Der Blackout von 2003
Der letzte große Stromausfall am 14. August 2003 wurde hauptsächlich durch ein Softwareproblem bei einem Zulieferer in Ohio verursacht. Ja nach Gegend fiel der Strom zwischen 24 und 36 Stunden aus. Der Blackout zeigte, wie enorm sich die Stadt in dem Vierteljahrhundert seit 1977 verändert hatte. Die New Yorker benahmen sich so zivilisiert, wie man es sich nur vorstellen kann. Es gab keinen einzigen Zwischenfall von Plünderungen und Gewalt.
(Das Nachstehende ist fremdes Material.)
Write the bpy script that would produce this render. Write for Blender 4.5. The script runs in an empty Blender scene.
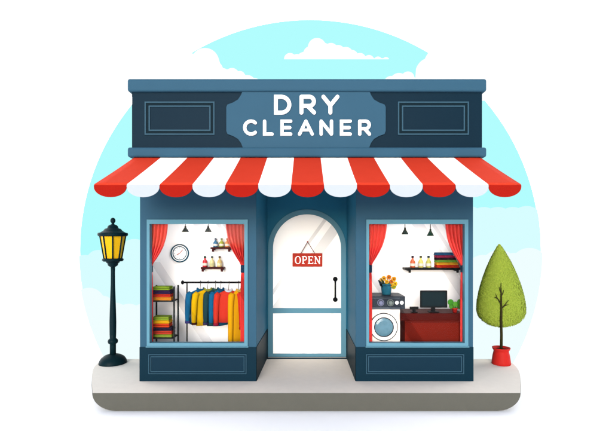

Stattdessen saßen viele New Yorker auf der Straße vor ihren Häusern und unterhielten sich mit den Nachbarn, wozu sie normalerweise keine Zeit fanden Es half, dass der Blackout im Sommer stattfand und tagsüber begann. „New York 2003 war eine andere Stadt als 1977“, sagte Jackson. „Es herrschte wieder mehr Ordnung hier und es gab viele Bürger, die stolz auf ihre Stadt waren.“
Vieles davon, so glaubt Jackson, ist dem schrecklichen Desaster zu verdanken, dass die Stadt erst kurz vorher erleben und überleben musste. „Nur zwei Jahre nach den Anschlägen vom 11. September waren die Leute erst einmal erleichtert, dass es nur ein Blackout war, und kein Terror. Ich denke auch, 9/11 hat die Menschen dazu gebracht, wieder mehr aufeinander zuzugehen“, sagt Jackson.